The Strategist

Russia Lowered Interest Rates – To Ease Struggling Economy

03/16/2015 - 19:34

Key rate was lowered for the second time in an attempt to accelerate the economy.

Russia Lowered Interest Rates – To Ease Struggling Economy
Central bank of Russia slashed it interest rate by 100 basis points to 14% in an effort to stimulate its struggling economy on 13th March 2015. As the economy is faltering, the inflation rate drops down. This move point towards regaining back of confidence and also that the worst scenarios of economic uncertainty and financial turmoil due to Western sanctions in response to Ukraine’s conflict and collapse in crude oil prices that serves as the economy’s major export, are coming to an end. After experiencing a collapse in 2014, the Russian currency has now stabilized.
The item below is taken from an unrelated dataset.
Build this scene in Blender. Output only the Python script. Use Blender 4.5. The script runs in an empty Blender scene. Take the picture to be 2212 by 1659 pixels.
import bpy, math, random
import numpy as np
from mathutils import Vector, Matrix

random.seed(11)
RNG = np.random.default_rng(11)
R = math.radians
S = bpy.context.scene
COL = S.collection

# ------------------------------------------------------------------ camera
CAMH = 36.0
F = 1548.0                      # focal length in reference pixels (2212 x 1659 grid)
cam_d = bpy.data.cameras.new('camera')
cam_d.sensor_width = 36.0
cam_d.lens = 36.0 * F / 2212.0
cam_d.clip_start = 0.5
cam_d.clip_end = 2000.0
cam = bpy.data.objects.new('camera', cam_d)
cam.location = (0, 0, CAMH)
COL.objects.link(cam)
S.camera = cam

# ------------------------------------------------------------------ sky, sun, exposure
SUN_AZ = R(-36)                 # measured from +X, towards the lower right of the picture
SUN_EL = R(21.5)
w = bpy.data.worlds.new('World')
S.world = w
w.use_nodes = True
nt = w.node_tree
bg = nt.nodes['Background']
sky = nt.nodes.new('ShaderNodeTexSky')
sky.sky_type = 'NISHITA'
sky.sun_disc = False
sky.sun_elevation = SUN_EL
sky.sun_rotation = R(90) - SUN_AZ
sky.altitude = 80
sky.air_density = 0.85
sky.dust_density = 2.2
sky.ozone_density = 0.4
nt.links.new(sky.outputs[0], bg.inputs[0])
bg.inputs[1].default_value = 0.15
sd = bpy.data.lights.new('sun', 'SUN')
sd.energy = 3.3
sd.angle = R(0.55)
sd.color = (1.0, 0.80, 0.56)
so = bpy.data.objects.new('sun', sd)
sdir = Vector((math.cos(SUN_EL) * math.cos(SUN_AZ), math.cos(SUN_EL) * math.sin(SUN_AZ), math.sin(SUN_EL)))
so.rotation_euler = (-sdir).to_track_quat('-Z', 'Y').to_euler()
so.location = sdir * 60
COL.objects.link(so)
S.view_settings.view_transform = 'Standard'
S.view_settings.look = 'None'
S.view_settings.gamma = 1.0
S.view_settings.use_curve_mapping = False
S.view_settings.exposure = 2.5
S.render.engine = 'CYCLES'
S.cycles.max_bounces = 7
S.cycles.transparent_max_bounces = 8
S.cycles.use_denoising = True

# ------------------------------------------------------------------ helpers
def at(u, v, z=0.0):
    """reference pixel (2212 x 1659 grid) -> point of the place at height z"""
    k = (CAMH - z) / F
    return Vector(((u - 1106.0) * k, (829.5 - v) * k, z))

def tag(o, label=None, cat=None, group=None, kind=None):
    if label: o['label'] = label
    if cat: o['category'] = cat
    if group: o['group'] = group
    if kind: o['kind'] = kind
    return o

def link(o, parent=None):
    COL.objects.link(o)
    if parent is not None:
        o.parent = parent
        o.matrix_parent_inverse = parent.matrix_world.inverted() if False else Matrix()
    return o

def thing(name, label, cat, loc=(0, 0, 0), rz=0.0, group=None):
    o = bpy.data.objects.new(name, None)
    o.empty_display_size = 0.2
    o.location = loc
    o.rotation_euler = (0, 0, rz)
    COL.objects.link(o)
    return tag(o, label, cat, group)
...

In 2014, the ruble witnessed a steep decline of nearly 46%. In January 2015, the interest rates were lowered from 17% to 15%. However, the interest rates were hiked to 17% in 2014 in response to a steep sink in its currency, with the aim to boost savings.
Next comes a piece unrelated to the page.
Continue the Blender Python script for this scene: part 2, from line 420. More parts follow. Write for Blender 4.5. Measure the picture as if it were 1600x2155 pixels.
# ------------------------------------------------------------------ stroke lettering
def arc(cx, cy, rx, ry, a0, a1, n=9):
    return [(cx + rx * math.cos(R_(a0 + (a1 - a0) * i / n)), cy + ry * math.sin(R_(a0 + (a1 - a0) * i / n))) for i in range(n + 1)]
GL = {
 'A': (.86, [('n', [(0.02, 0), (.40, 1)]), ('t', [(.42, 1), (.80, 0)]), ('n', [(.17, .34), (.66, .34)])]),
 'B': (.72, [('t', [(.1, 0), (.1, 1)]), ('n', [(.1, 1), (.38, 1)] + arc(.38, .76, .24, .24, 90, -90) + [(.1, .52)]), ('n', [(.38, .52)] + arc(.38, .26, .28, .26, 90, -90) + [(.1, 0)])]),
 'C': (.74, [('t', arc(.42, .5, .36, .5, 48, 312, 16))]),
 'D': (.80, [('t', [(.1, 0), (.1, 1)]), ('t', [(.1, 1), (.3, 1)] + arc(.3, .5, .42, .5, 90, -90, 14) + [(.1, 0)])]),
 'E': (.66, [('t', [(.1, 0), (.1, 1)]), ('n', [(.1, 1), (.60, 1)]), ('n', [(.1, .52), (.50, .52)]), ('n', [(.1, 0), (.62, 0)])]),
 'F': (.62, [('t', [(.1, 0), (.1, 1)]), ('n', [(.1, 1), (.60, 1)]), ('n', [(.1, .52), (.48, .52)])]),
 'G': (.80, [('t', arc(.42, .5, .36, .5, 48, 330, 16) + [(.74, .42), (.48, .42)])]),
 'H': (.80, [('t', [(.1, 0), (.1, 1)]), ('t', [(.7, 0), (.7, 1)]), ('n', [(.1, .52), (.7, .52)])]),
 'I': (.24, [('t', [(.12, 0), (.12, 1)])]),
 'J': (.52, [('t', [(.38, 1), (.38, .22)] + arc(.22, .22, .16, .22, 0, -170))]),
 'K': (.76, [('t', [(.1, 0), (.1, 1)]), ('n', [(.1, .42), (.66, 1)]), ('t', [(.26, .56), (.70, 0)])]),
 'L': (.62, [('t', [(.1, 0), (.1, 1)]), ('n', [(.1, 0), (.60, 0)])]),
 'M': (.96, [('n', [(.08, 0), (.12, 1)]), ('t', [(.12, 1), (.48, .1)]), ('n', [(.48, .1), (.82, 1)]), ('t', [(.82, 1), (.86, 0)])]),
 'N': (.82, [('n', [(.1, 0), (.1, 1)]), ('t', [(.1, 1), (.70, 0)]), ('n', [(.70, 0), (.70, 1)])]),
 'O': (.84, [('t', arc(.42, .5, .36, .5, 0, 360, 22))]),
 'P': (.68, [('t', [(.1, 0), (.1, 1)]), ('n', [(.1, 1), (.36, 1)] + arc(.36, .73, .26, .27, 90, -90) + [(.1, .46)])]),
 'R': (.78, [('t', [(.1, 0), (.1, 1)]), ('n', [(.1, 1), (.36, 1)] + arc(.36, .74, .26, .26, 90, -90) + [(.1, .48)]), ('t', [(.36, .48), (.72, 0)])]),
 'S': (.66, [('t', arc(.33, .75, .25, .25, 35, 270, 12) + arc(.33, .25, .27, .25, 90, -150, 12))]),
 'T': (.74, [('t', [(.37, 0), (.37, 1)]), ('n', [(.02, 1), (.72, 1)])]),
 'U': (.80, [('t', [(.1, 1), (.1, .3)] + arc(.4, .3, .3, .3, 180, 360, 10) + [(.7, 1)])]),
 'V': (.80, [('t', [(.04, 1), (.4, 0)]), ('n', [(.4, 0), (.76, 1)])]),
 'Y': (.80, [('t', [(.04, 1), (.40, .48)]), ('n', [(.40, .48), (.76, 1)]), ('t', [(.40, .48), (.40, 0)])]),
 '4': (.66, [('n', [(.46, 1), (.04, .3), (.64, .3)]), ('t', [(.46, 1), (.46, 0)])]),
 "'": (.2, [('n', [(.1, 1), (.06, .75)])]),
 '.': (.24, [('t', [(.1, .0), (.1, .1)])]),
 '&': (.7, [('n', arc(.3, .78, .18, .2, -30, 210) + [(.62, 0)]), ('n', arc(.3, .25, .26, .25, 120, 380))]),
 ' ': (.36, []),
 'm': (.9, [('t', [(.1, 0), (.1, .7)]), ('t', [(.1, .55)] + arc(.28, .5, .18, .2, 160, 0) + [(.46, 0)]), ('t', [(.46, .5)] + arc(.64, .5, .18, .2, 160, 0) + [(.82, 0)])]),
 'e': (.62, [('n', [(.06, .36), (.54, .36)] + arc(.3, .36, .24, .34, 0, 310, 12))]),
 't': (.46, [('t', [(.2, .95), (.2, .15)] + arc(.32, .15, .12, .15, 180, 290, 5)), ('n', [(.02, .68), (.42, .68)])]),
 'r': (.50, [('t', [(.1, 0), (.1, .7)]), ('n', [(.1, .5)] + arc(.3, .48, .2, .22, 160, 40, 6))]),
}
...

Economic performance data revealed that consumer spending, investment plans, GDP as well as real wages, all were plummeting at a much rapid pace than expected. This signaled that the Russia is heading towards steep economic recession. The Central Bank pointed out that this step was taken mainly, due to the increased concerns about economic downturn rather than inflation. However, the consumer prices are surging at 16.7% y/y, the highest mark over the past 13 years. According to the central bank’s predictions, the GDP growth is expected to drop to 3.5% to 4% in 2015. The bank further predicts, that the economy will continue to contract by 1% to 1.6% in 2016. While, it is expected to rebound back in 2017, with more than 6% growth.

As a result of US and UN sanctions, many Russian companies are unable to borrow funds from Western banks. The steep slide in Ruble and food import ban by Russia in retaliation to the EU and the US sanctions fuelled inflation in February 2015 to 16.7%, as compared to 15% in January. The central bank predicts that the inflation is likely to end the year 2015 at about 12% to14%, as the economic growth continues to deteriorate. January’s rate cut was driven by business sector.  And these forecasts are based on the assumptions that the Western sanction against Russia will be lifted by July 2015.

Russia is evidently determined to ease down the tight monetary policy implemented in 2014, in response to substantial decline in ruble. The central bank is planning to continue to lower the interest rates by 100-200 basis points as long as the Russian currency, ruble is stable. The step is aimed to ease down the burden on Russia and decrease the risk of potential recession. The Bank of Russia projects, that the inflation rate target of nearly 4% will be achieved in 2017. The monetary easing along with slowdown in economic activities will together facilitate pulling down the consumer prices. As some of the banks in Russia are blocked from international debt markets due to the western sanctions, the economy is witnessing staggering consumer expenditures and hindrance in investments.